Alors, il marche, il photographie, et il essaye d’écrire, vite distrait par les capillaires et les pulmonaires, le souvenir des trembles de Virginie, le bois-gentil, les ancolies, les esparcettes et le sainfoin. Madeleine et lui partagent des repas, quelques espaces communs, une complicité sans parole et le souvenir des tantes mortes dans cette maison, dans leurs chambres, dans leurs lits. Madeleine adore la science mais les correspondances de Gustave ne mentionneront que ses talents de cuisinière, une tarte au vin cuit et un mélange pour nourrir les abeilles.

Gustave, vieux monsieur, se plie à l’exigence d’un tournage : un film sur lui, le célèbre poète. On l’y voit marcher, et se verser du thé. Pellegrino suggère quelques notes de Schubert. Ich komme vom Gebirge her, Es dampft das Tal, es braust das Meer. Pas un mot d’André, pas un mot de Louis.

Et Madeleine, mon héroïne, nettoie le poêle et recherche des coupures scientifiques. Elle fume la pipe et attrape, rarement, un fou-rire. Quelle élégance que ces deux vieux talentueux. On voudrait bien qu’ils soient nos grands-parents.
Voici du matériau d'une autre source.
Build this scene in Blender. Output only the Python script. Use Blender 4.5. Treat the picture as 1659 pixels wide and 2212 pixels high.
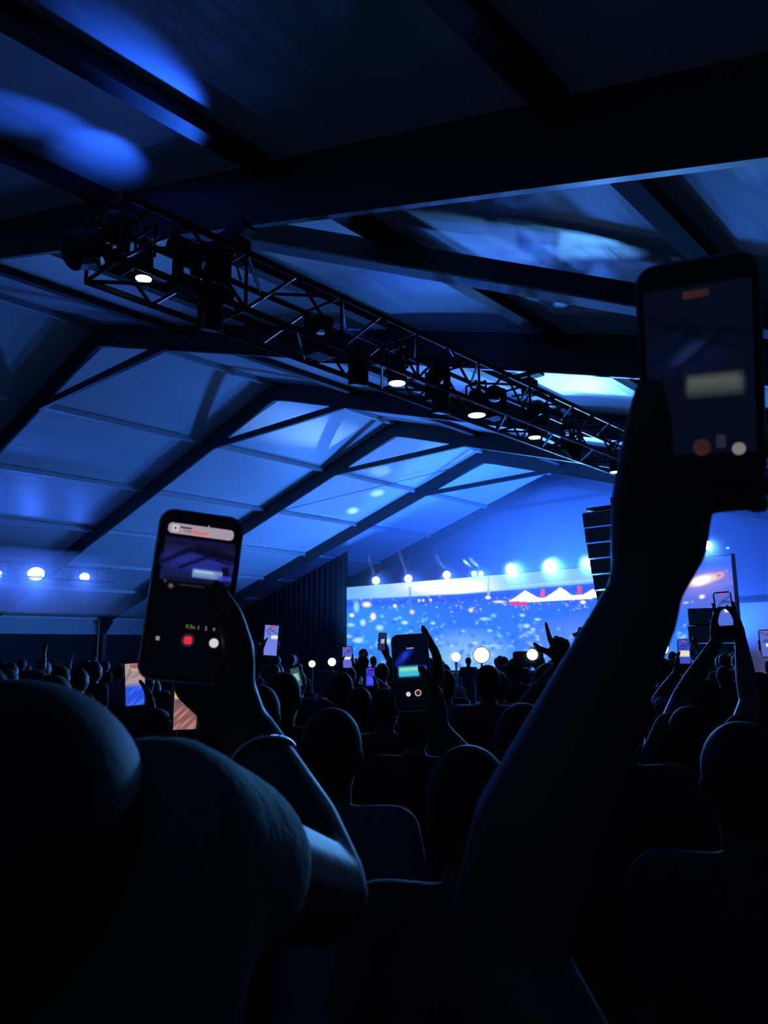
import bpy, bmesh, math, random
import numpy as np
from mathutils import Vector, Matrix, Quaternion

scene = bpy.context.scene
for o in list(bpy.data.objects):
    bpy.data.objects.remove(o)
C = scene.collection
random.seed(7)
rng = np.random.default_rng(7)

# ------------------------------------------------------------------ camera
EYE = 1.75
CX, CY, F = 829.5, 1106.0, 1661.0


def _n(v):
    return v / np.linalg.norm(v)


_Y = _n(np.array([2330 - CX, 1388 - CY, F]))
_X = -_n(np.array([-1063 - CX, 1420 - CY, F]))
_X = _n(_X - (_X @ _Y) * _Y)
_Z = np.cross(_X, _Y)
M = np.array([_X, _Y, _Z])          # world = M @ camera(x right, y down, z forward)
camd = bpy.data.cameras.new('camera')
cam = bpy.data.objects.new('camera', camd)
C.objects.link(cam)
camd.sensor_fit = 'VERTICAL'
camd.sensor_height = 36.0
camd.lens = 36.0 * F / 2212.0
camd.clip_start = 0.02
camd.clip_end = 200
camd.dof.use_dof = True
camd.dof.focus_distance = 2.2
camd.dof.aperture_fstop = 11.0
R3 = Matrix((M[:, 0], -M[:, 1], -M[:, 2])).transposed()
cam.matrix_world = Matrix.Translation((0, 0, EYE)) @ R3.to_4x4()
scene.camera = cam

# ------------------------------------------------------------------ world, exposure
w = bpy.data.worlds.new('night')
scene.world = w
w.use_nodes = True
w.node_tree.nodes['Background'].inputs[0].default_value = (0.14, 0.33, 0.80, 1)
w.node_tree.nodes['Background'].inputs[1].default_value = 0.10
vs = scene.view_settings
vs.view_transform = 'Standard'
vs.look = 'None'
vs.gamma = 1
vs.exposure = 0.0
vs.use_curve_mapping = False
scene.cycles.max_bounces = 4
scene.cycles.volume_bounces = 0
scene.cycles.sample_clamp_indirect = 3.0

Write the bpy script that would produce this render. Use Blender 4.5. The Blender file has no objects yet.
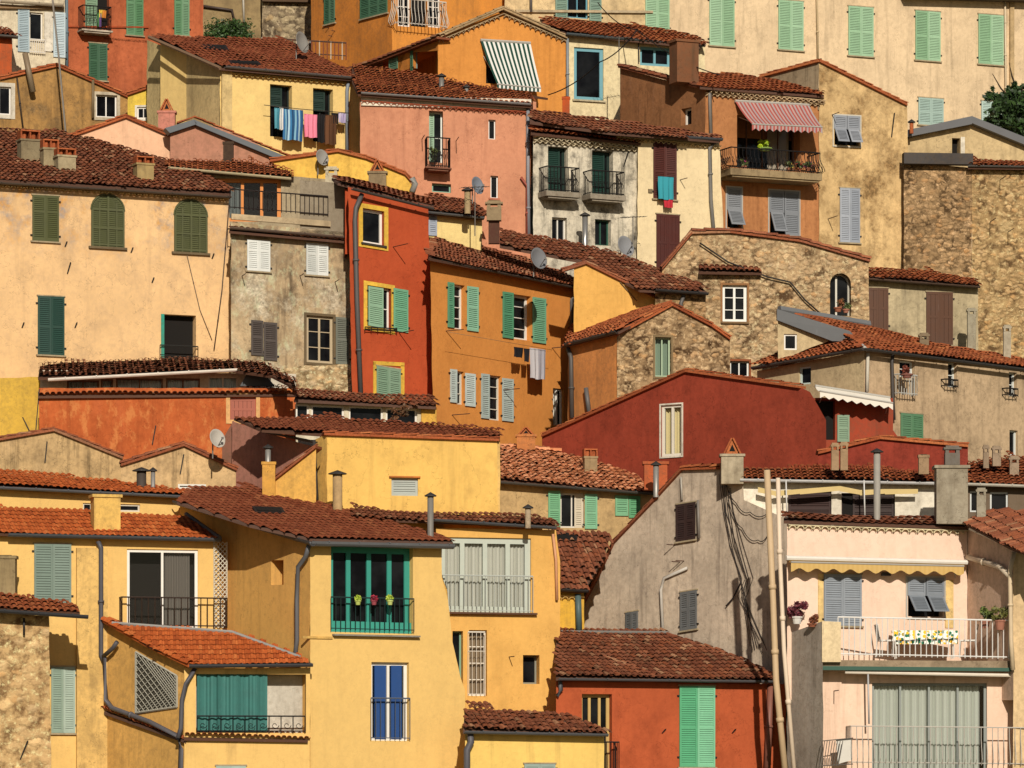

L’ensemble est très beau mais pèche par le choix du sujet : dix ans d’un poète en crise de la page blanche, voilà qui manque un peu de tension. Madeleine meurt, l’urgence à écrire encore un peu renaît, et puis c’est la fin. Tout meurt, y compris les maisons, dans le Haut-Jorat. C’est une mélancolie un peu lasse, un peu longuette, qui fait malgré tout de l’ensemble un très joli livre.

Gustave Roud, à qui il manque une moustache.